85. Les recteurs des églises, ou ceux que cela concerne, n’omettront pas d’expliquer dûment aux fidèles le motif de ce silence liturgique, et n’oublieront pas de veiller à ce que, aux mêmes jours et aux mêmes temps, les autres prescriptions liturgiques interdisant d’orner les autels soient également observées.

II.  Actualité

L’Instruction « Musicam sacram » (S.C.R. 5 mars 1967) :

65. Dans les messes chantées ou lues, on peut utiliser l’orgue, ou quelque autre instrument légitimement admis, pour accompagner le chant de la chorale et du peuple. On peut en jouer en solo avant l’arrivée du prêtre à l’autel, à l’offertoire, pendant la communion et à la fin de la messe. On peut appliquer la même règle, en l’adaptant correctement, dans les autres actions sacrées.

66. Le jeu en solo de ces instruments n’est pas autorisé durant le temps de l’Avent et du Carême, pendant le triduum sacré et dans les offices ou messes des défunts.

Cæremoniale episcoporum (1984) :

48. On n’ornera pas l’autel de fleurs depuis mercredi des Cendres jusqu’à l’hymne Gloria in excelcis de la vigile pascale, ni dans les célébrations pour les défunts. Sont toutefois exceptés le dimanche Lætare (4e de carême) et les solennités et fêtes.

236. Pendant le Temps de l’Avent le jeu de l’orgue et des autres instruments de musique et l’ornementation florale se fera avec la modération qui convient au caractère de ce temps sans, pour autant, anticiper la pleine joie de la nativité du Seigneur.
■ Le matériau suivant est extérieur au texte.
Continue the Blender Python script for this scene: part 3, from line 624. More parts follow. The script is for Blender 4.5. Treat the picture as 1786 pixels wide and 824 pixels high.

252. En ce Temps [de Carême] il est interdit d’orner l’autel de fleurs, et le jeu d’instruments n’est permis que pour soutenir le chant. Sont toutefois exceptés le dimanche Lætare (4e de carême) et les solennités et fêtes.

824. Dans la célébration des obsèques (…) on n’ornera pas l’autel de fleurs. Le jeu de l’orgue et d’autres instruments n’est permis que pour soutenir le chant.

Le chant sacré qui est lié aux paroles fait partie nécessaire ou intégrante de la liturgie solennelle, comme le rappelle la Constitution Sacrosanctum Concilium (n. 112), tandis que le jeu de l’orgue ou des instruments n’est que de l’ornementation. Chanter convenablement sans l’omniprésent soutien (ou cache-misère) du jeu de l’orgue requiert souvent plus d’application de la part des fidèles et des chantres, ainsi qu’un plus grand « sacrifice » du temps que ces derniers passeront en répétition. En récompense, ceux qui préparent avec soin les chants authentiques pour pouvoir les donner « sans béquilles » se trouveront en quelque sorte imprégnés des sentiments de l’Église, tandis que tous seront frappés, et par ces moments où l’Église chante son Seigneur en se passant volontairement de toute aide mécanique, et par le retour de la splendeur instrumentale qui en sera l’aboutissement.